The false dichotomy between knowledge and creativity
There is currently a what I consider inane discussion going on in Sweden about our at best mediocre PISA (Program for International Student Assessment) scores. The arguments presented about why the scores do not matter are so poor that even the most ardent opponent of standardised testing has to recoil in horror. I’m personally not a huge fan of standardised tests, and I completely agree that some things cannot be measured accurately with standardised tests. We do not want the school system to evolve into the American one with full of multiple choice tests and little room for other types of evaluation. However, tests like PISA do give a very accurate measure of things that are simple to test, like reading comprehension and simple arithmetic skills. A strong decline in absolute reading and math scores over a comparatively short period of time (12 years) is a cause for concern. Because it is not just the relative ranking that has dropped: the absolute scores have dropped as well. For example: reading comprehension scores decreased from an average of 516 points in 2000 to an average of 483 points in 2012. And the decline is steady.

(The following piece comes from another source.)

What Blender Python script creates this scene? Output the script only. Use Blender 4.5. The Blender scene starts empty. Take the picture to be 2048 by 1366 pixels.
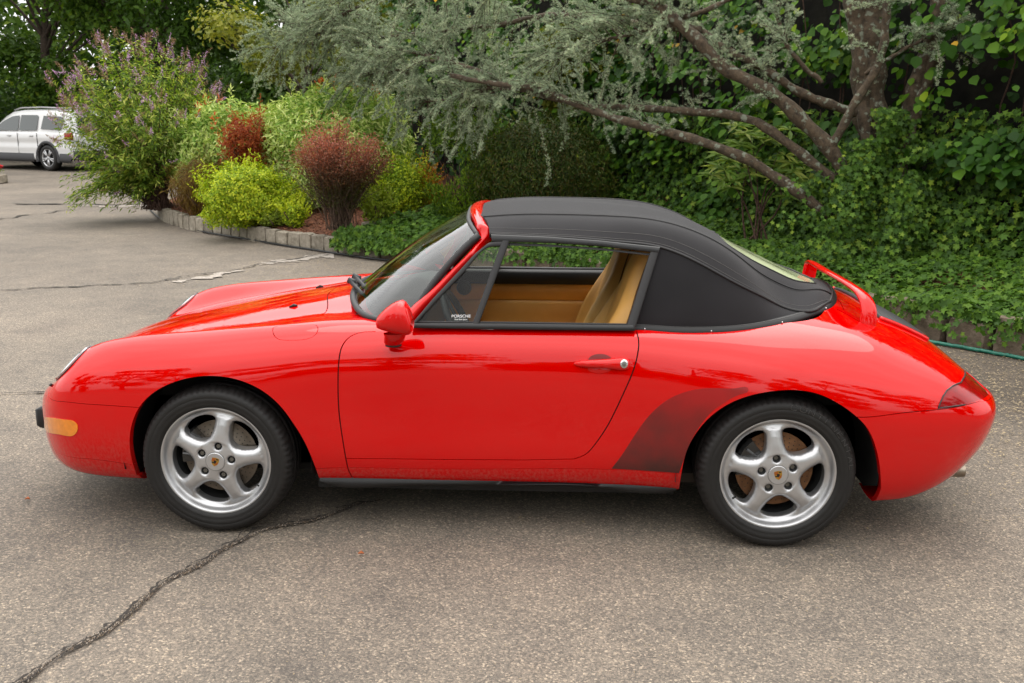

Every 6 months or so, like clockwork, someone comes out to say that we shouldn’t actually want our students to do well on the PISA. The reason why is that PISA measures knowledge, and we want our students to be creative, not just able to regurgitate knowledge. For those of you who can read Swedish, the latest example of this argument is here. The argument is the same as ever: creativity matters more than knowledge, teaching kids knowledge stifles creativity, therefore we should not care that a large proportion of kids cannot read anything more complex than a Donald Duck comic. There is also some fear mongering about students in Singapore studying for 14 hours a day, and how we certainly don not want that to happen. The author conveniently ignores the fact that Finland also scores in the top every single year, and their students have short school days, short semesters, and little or no homework. They still manage to teach their students to read and write. Clearly, it is possible to have a world-class educational system with a reasonable workload for students.
The PISA measures extremely basic skills, without which it doesn’t matter how creative you are. Creativity does not appear from a vacuum. All clever, creative ideas ever have been developed by people who were extremely familiar with what we already know and can do, and based on that figured out what the next step should be. Without previous knowledge of the world, we will just keep inventing the wheel over and over again. It doesn’t matter how smart and creative you are if you are unaware of the world we currently live in. There are plenty of very clever, very motivated, very creative people who spend their time coming up with elementary proofs of Fermat’s last theorem. However, since they lack the formal mathematical training, these proofs are full of elementary mistakes that formal training could teach them to avoid. There are very clever, very motivated aspiring physicists who keep inventing cold fusion. Who knows, maybe if they had spent some time first learning what we have already tried and why that failed, we would be closer to a functioning fusion reactor.
There can be no true creativity without knowledge. Creativity consists of solving problems. As a bare minimum, you need to know what problems are interesting to solve before making great, creative discoveries. To actually find a useful solution, you also need to know exactly what has been tried before, and why that doesn’t work. Without the background knowledge, you will just keep reinventing the wheel. As Newton said: “If I have seen further than others, it is because I stood on the shoulders of giants.” His creative, brilliant insights were based on the knowledge of countless generations before him. As it always has been. As it always will be.
How do you feel about standardised tests and the PISA? Can there be creativity without knowledge?